Teguh juga menekankan, industri rokok elektrik telah berkontribusi dalam mendukung pertumbuhan perekonomian negara.
Ia menjelaskan bahwa industri rokok elektrik tidak hanya ikut serta dalam menambah penerimaan negara, tetapi juga telah menyerap 80 hingga 100 ribu tenaga kerja.
Walau demikian, persoalan cukai tidak hanya mengenai peningkatan tarifnya. Kepala Pusat Makroekonomi dan Keuangan Institute for Development of Economics and Finance (INDEF) Rizal Taufik menyampaikan disparitas cukai dalam ragam REL merupakan salah satu persoalan penting.
Sebagai produk inovasi, REL memiliki banyak turunan produk yang saat ini masih dibeda-bedakan dari sisi penetapan tarif, misalnya pada vape sistem terbuka dan tertutup.
“Memang benar disparitas cukai tiap kelompok menjadi main problem-nya. Bahkan hingga saat ini masih menjadi topik pembahasan kritis,” bebernya.
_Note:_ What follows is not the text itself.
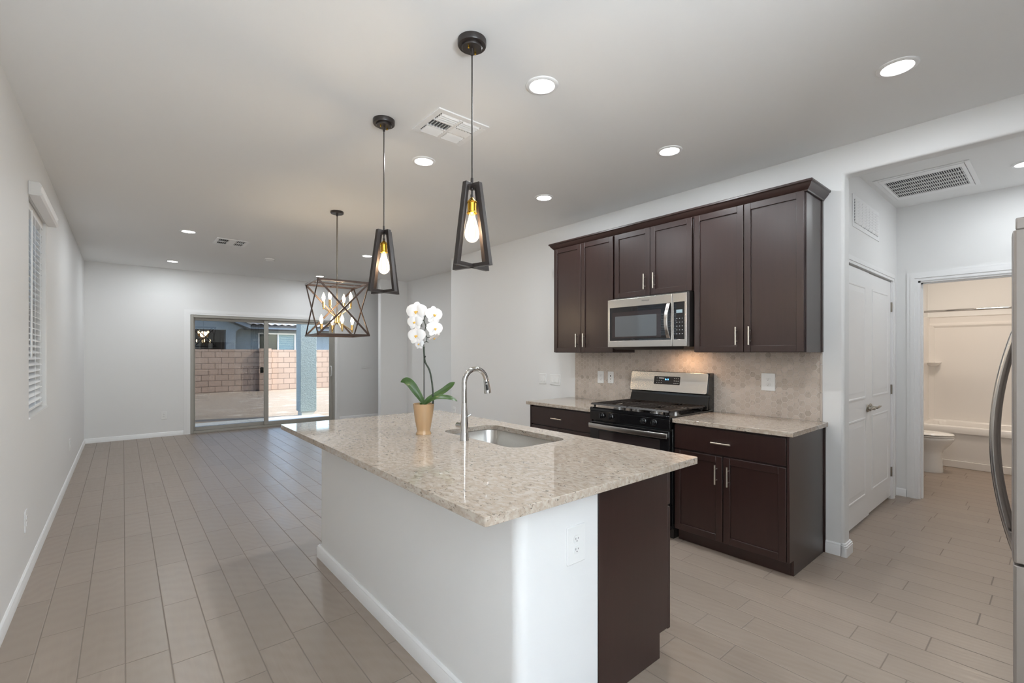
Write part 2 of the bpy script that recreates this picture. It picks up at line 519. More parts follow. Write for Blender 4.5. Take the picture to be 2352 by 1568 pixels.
        if subsurf:
            q = o.modifiers.new('subsurf', 'SUBSURF'); q.levels = subsurf; q.render_levels = subsurf
        return o

def tag(o, label=None, cat=None, group=None, kind=None):
    if label: o['label'] = label
    if cat: o['category'] = cat
    if group: o['group'] = group
    if kind: o['kind'] = kind
    return o
def thing(name, label, cat, loc=(0, 0, 0), group=None):
    o = bpy.data.objects.new(name, None)
    o.empty_display_size = 0.1
    o.location = loc
    COL.objects.link(o)
    return tag(o, label, cat, group)
def struct(name, mb, mat, parent=None, **kw):
    o = mb.build(name, mat, parent, **kw)
    if parent is None: o['kind'] = 'structure'
    return o
def struct_empty(name, loc=(0, 0, 0)):
    o = bpy.data.objects.new(name, None); o.location = loc; COL.objects.link(o); o['kind'] = 'structure'
    return o
def copy_tree(o, parent=None):
    c = o.copy(); COL.objects.link(c)
    if parent is not None: c.parent = parent
    for ch in [q for q in bpy.data.objects if q.parent == o]: copy_tree(ch, c)
    return c
def rrect(x0, x1, y0, y1, r, n=6):
    out = []
    for cx, cy, a0 in ((x1 - r, y1 - r, 0), (x0 + r, y1 - r, 90), (x0 + r, y0 + r, 180), (x1 - r, y0 + r, 270)):
        for k in range(n + 1):
            a = R(a0 + 90 * k / n)
            out.append((cx + r * math.cos(a), cy + r * math.sin(a)))
    return out
def text(name, body, size, mat, loc, rot, parent=None, extrude=0.0004, shear=0.0, align='CENTER'):
    """lettering as a real mesh"""
    c = bpy.data.curves.new(name, 'FONT')
    c.body = body; c.size = size; c.extrude = extrude; c.align_x = align; c.align_y = 'CENTER'; c.shear = shear
    f = bpy.data.objects.new(name + '_curve', c)
    COL.objects.link(f)
    dg = bpy.context.evaluated_depsgraph_get()
    me = bpy.data.meshes.new_from_object(f.evaluated_get(dg))
    bpy.data.objects.remove(f); bpy.data.curves.remove(c)
    me.name = name
    me.materials.clear(); me.materials.append(mat)
    o = bpy.data.objects.new(name, me)
    COL.objects.link(o)
    if parent is not None:
        off = Vector((0, 0, 0)); p = parent
        while p is not None: off = off + Vector(p.location); p = p.parent
        o.parent = parent; loc = Vector(loc) - off
    o.location = loc; o.rotation_euler = rot
    return o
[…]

Pemerintah perlu berupaya agar penentuan cukai tidak dibeda-bedakan antar kelompok. Pemantauan secara ketat terhadap kebijakan cukai khususnya REL harus dilakukan oleh pemerintah.
Rizal menambahkan, Pemerintah juga mesti melakukan evaluasi tarif pada kelompok pengguna REL. Melalui evaluasi tersebut pemerintah dapat memastikan bahwa informasi yang dibutuhkan adalah valid dan dapat diandalkan.
Sependapat dengan Rizal, belum lama ini Guru Besar Universitas Muhammadiyah Yogyakarta Fajar Mukti menuliskan opininya bertajuk “Persaingan Usaha Sehat Inovasi Produk Tembakau”, yang menyorot potensi monopoli bisnis akibat adanya perbedaan pengelompokan cukai.